Do zdarzenia doszło w styczniu ubiegłego roku. Burmistrz Sztumu Leszek T. został przyłapany na cięciu nożem krytykującego go banera, zawieszonego na samochodzie w centrum miejscowości.
Na płachcie napisano: "Dlaczego Pani Lucyna Wojciechowska - prokurator z Kwidzyna ochrania malwersacje Burmistrza?" oraz "Panie Seremet! Dlaczego ochrania Pan złodziei ze Sztumu?". Policja twierdziła, że baner nie narusza żadnych przepisów. Właściciel banera już wcześniej procesował się z T.
W pierwszej instancji burmistrz został skazany na 6 tysięcy złotych grzywny i obowiązek naprawienia szkody.
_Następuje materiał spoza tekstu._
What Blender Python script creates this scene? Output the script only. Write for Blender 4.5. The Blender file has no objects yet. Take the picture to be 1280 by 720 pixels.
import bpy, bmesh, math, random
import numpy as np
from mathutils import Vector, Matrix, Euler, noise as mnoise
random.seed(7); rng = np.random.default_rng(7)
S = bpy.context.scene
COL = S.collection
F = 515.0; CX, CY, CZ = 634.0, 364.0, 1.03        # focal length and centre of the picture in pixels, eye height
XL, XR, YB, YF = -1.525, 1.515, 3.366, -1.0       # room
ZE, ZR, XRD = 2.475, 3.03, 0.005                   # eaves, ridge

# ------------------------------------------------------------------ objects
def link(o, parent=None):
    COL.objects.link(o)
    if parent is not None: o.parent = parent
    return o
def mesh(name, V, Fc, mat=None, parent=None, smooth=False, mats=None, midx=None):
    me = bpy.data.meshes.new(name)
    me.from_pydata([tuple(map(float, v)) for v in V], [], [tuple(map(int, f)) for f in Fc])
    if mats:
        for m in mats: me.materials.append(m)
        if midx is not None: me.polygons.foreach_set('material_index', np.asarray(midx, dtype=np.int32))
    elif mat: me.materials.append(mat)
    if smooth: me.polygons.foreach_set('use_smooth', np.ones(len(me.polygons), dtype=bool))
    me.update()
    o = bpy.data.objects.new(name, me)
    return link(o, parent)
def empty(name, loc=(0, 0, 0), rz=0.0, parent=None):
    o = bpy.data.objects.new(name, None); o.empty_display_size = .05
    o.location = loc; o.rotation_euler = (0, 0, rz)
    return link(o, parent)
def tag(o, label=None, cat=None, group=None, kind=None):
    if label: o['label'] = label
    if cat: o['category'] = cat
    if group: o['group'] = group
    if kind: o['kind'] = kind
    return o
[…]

W procesie apelacyjnym burmistrz domaga się uniewinnienia. Przyznaje się do winy, a całe zajście tłumaczy "wzburzeniem i walką o dobre imię". - Od dłuższego czasu jestem obiektem nagonki z tytułu pełnienia przez mnie funkcji burmistrza Sztumu. Grożono mi i mojej rodzinie. Baner jest tego przykładem - tłumaczył już wcześniej. Swoje zachowanie tłumaczy impulsem.